Your task is to print, exactly and only, the lines from the start of the entries below through the line with "bpy.context.scene.view_settings.view_transform='Standard'". Include both ends, but skip the pictures.

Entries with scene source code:

■ ■ ■ ■ ■ ■ ■

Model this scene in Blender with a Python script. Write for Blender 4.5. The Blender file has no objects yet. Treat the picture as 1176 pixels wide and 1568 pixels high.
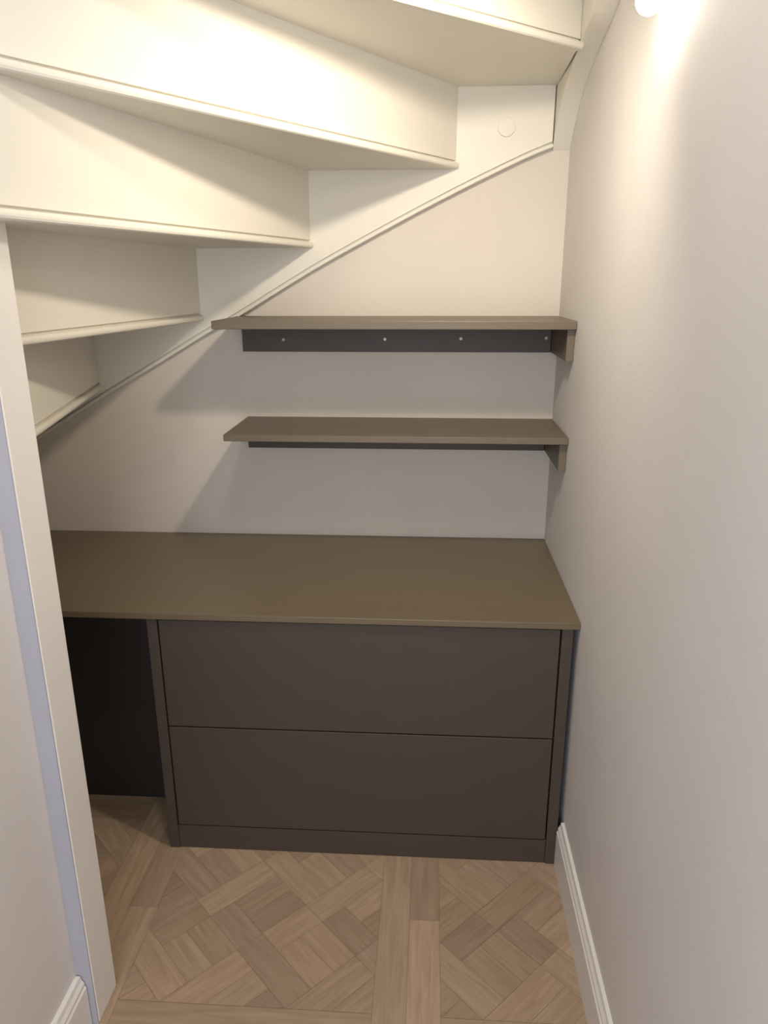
import bpy, bmesh, math, random
from mathutils import Vector, Matrix
random.seed(7)
C=bpy.context.collection
bpy.context.scene.view_settings.view_transform='Standard'

# ---------------------------------------------------------------- materials
def new_mat(name):
    m=bpy.data.materials.new(name);m.use_nodes=True
    nt=m.node_tree;b=nt.nodes['Principled BSDF'];return m,nt,b
def paint(name,col,rough=.6,bump=.05,scale=220,var=.03):
    m,nt,b=new_mat(name)
    b.inputs['Roughness'].default_value=rough
    b.inputs['Specular IOR Level'].default_value=.35
    tc=nt.nodes.new('ShaderNodeTexCoord')
    n=nt.nodes.new('ShaderNodeTexNoise');n.inputs['Scale'].default_value=scale;n.inputs['Detail'].default_value=3
    nt.links.new(tc.outputs['Object'],n.inputs['Vector'])
    bp=nt.nodes.new('ShaderNodeBump');bp.inputs['Strength'].default_value=bump;bp.inputs['Distance'].default_value=.002
    nt.links.new(n.outputs['Fac'],bp.inputs['Height']);nt.links.new(bp.outputs[0],b.inputs['Normal'])
    n2=nt.nodes.new('ShaderNodeTexNoise');n2.inputs['Scale'].default_value=4;n2.inputs['Detail'].default_value=2
    nt.links.new(tc.outputs['Object'],n2.inputs['Vector'])
    r=nt.nodes.new('ShaderNodeValToRGB')
    r.color_ramp.elements[0].position=.3;r.color_ramp.elements[1].position=.7
    r.color_ramp.elements[0].color=(*[c*(1-var) for c in col],1);r.color_ramp.elements[1].color=(*[min(1,c*(1+var)) for c in col],1)
    nt.links.new(n2.outputs['Fac'],r.inputs[0]);nt.links.new(r.outputs[0],b.inputs['Base Color'])
    return m
def veneer(name,c1,c2,rough=.42,axis=0,spec=.5):
    m,nt,b=new_mat(name)
    b.inputs['Roughness'].default_value=rough;b.inputs['Specular IOR Level'].default_value=spec
    tc=nt.nodes.new('ShaderNodeTexCoord');mp=nt.nodes.new('ShaderNodeMapping')
    s=[160,160,160];s[axis]=6;mp.inputs['Scale'].default_value=s
    nt.links.new(tc.outputs['Object'],mp.inputs['Vector'])
    n=nt.nodes.new('ShaderNodeTexNoise');n.inputs['Scale'].default_value=1.6;n.inputs['Detail'].default_value=5;n.inputs['Distortion'].default_value=.4
    nt.links.new(mp.outputs[0],n.inputs['Vector'])
    r=nt.nodes.new('ShaderNodeValToRGB')
    r.color_ramp.elements[0].position=.3;r.color_ramp.elements[1].position=.72
    r.color_ramp.elements[0].color=(*c1,1);r.color_ramp.elements[1].color=(*c2,1)
    nt.links.new(n.outputs['Fac'],r.inputs[0]);nt.links.new(r.outputs[0],b.inputs['Base Color'])
    bp=nt.nodes.new('ShaderNodeBump');bp.inputs['Strength'].default_value=.03;bp.inputs['Distance'].default_value=.0006
    nt.links.new(n.outputs['Fac'],bp.inputs['Height']);nt.links.new(bp.outputs[0],b.inputs['Normal'])
    return m
M_wall=paint('wall_paint',(.72,.69,.67),.75,.25,130,.02)
M_back=paint('back_wall_paint',(.68,.625,.55),.8,.05,160,.02)
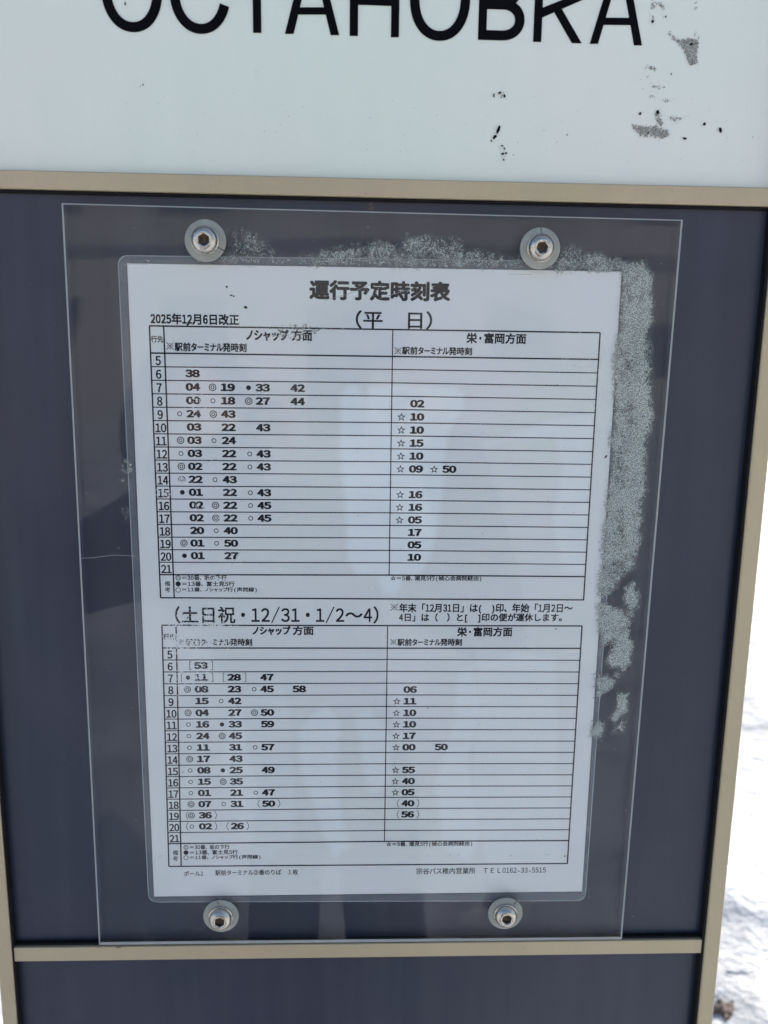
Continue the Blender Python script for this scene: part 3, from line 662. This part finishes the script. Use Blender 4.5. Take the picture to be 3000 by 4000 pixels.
for i in range(len(ro)): j = (i + 1) % len(ro); bm.faces.new((a_[i], a_[j], b2[j], b2[i]))
rim = from_bm('film_rim', bm, M_weld, tt)
ca = rim.data.attributes.new('cover', 'FLOAT', 'POINT'); ca.data.foreach_set('value', [.8] * len(rim.data.vertices))
bm = bmesh.new()
def edge_loop(bm, pts, w, wd, wds=None):
    n_ = len(pts); c = Vector((sum(p[0] for p in pts) / n_, sum(p[1] for p in pts) / n_)); V = []
    for i in range(n_):
        p = Vector(pts[i]); d = (Vector(pts[(i + 1) % n_]) - Vector(pts[i - 1])); nn = Vector((d.y, -d.x)).normalized()
        V.append((bm.verts.new(uvw(p.x - nn.x * wd, p.y - nn.y * wd, w)), bm.verts.new(uvw(p.x, p.y, w))))
    for i in range(n_): j = (i + 1) % n_; bm.faces.new((V[i][0], V[i][1], V[j][1], V[j][0]))
edge_loop(bm, ro, .00074, .0005)
M_lip = haze_mat('film_lip', (.7, .75, .78), .55)
lip = from_bm('film_lip', bm, M_lip, tt); ca = lip.data.attributes.new('cover', 'FLOAT', 'POINT'); ca.data.foreach_set('value', [.6 + .4 * rr.random() for _ in lip.data.vertices])

# ------------------------------------------------------------------ acrylic cover
AW0, AW1 = .0018, .0048
cover = empty('clear_cover', tuple(uvw(.147, -.457, AW0)))
tag(cover, 'large scratched clear acrylic cover bolted over the timetable with white lime marks inside', 'cover')
cc = [at(133, 439, AW1), at(1475, 475, AW1), at(1343, 2029, AW1), at(214, 2041, AW1)]
cq = [cc[3], cc[2], cc[1], cc[0]]
fb = prism_bm(cq, AW0, AW1)
sheet = from_bm('acrylic_sheet', fb, M_acryl, cover)
sheet.data.materials.append(M_edge)
for p_ in sheet.data.polygons:
    if abs(p_.normal.y) < .5: p_.material_index = 1
bm = bmesh.new()
for (a, b_), wd in zip(zip(cq, cq[1:] + cq[:1]), (.0021, .0010, .0006, .0009)):          # bottom, right, top, left
    a, b_ = Vector(a), Vector(b_); d = (b_ - a).normalized(); nn = Vector((-d.y, d.x)) * wd
    q4 = (a, b_, b_ + nn - d * wd, a + nn + d * wd)
    bm.faces.new([bm.verts.new(uvw(c.x, c.y, AW1 + .00012)) for c in q4])
e_ = from_bm('sawn_edge', bm, M_edge, cover)
def R4(x, y): return (x, y)
cover_sheet('lime_deposit', [
    ([(478, 488), (520, 486), (545, 498), (560, 514), (598, 534), (640, 548), (700, 560), (700, 572), (470, 566), (484, 530)], .30),
    ([(520, 515), (560, 520), (600, 540), (600, 566), (530, 566)], .36),
    ([(600, 552), (690, 540), (770, 524), (786, 545), (800, 520), (868, 525), (884, 508), (930, 510), (990, 522), (1010, 540), (1062, 534), (1085, 545), (1128, 560), (1128, 580), (640, 572)], .46),
    ([(880, 512), (985, 524), (1000, 545), (900, 560), (800, 556), (790, 530), (860, 528)], .54),
    ([(1204, 535), (1240, 530), (1290, 546), (1335, 560), (1352, 578), (1342, 588), (1204, 584)], .62),
    ([(1338, 572), (1390, 568), (1406, 585), (1413, 620), (1408, 680), (1401, 740), (1412, 840), (1410, 900), (1398, 960), (1397, 1000), (1392, 1060), (1383, 1130), (1376, 1180), (1368, 1235), (1350, 1238), (1340, 1215), (1300, 1225), (1305, 1120), (1318, 1000), (1330, 860), (1328, 800), (1340, 700)], .80),
    ([(1362, 600), (1400, 590), (1408, 640), (1398, 740), (1404, 850), (1404, 900), (1390, 1000), (1388, 1050), (1372, 1160), (1366, 1228), (1352, 1232), (1350, 1180), (1340, 1120), (1345, 1000), (1362, 900), (1352, 760)], 1.0),
    ([(1295, 1225), (1340, 1218), (1352, 1240), (1335, 1262), (1318, 1285), (1292, 1292)], .78),
    ([(1352, 1268), (1368, 1262), (1380, 1285), (1376, 1310), (1358, 1320), (1350, 1300)], 1.0), ([(1360, 1322), (1374, 1318), (1372, 1332), (1362, 1334)], .7),
    ([(1288, 1300), (1312, 1302), (1345, 1320), (1362, 1335), (1364, 1370), (1340, 1385), (1322, 1388), (1300, 1392), (1292, 1360)], .90),
    ([(1330, 1370), (1362, 1365), (1370, 1400), (1364, 1432), (1345, 1450), (1318, 1440), (1314, 1420), (1326, 1400)], 1.0),
    ([(1285, 1456), (1310, 1456), (1330, 1468), (1318, 1488), (1300, 1505), (1284, 1504)], .88), ([(1325, 1455), (1345, 1450), (1350, 1458), (1330, 1466)], .5),
    ([(1336, 1500), (1354, 1498), (1356, 1520), (1346, 1545), (1330, 1562), (1316, 1550), (1322, 1538), (1334, 1530)], .98), ([(1332, 1562), (1352, 1552), (1346, 1582), (1320, 1585)], .55),
    ([(1278, 1560), (1295, 1558), (1306, 1572), (1302, 1592), (1290, 1602), (1276, 1596)], .85),
    (disc(269, 1002, 7), .55), (disc(276, 1012, 7), .65), (disc(270, 1105, 6, sy=1.4), .65), (disc(274, 1119, 4), .6), (disc(264, 1038, 3), .5)],
    AW0 - .0004, M_lime, cover, step=.0015, soft=.0026, jig=.0026)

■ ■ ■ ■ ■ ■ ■

> **RESULT BELOW**:
Model this scene in Blender with a Python script. Write for Blender 4.5. The Blender file has no objects yet. Treat the picture as 1176 pixels wide and 1568 pixels high.
import bpy, bmesh, math, random
from mathutils import Vector, Matrix
random.seed(7)
C=bpy.context.collection
bpy.context.scene.view_settings.view_transform='Standard'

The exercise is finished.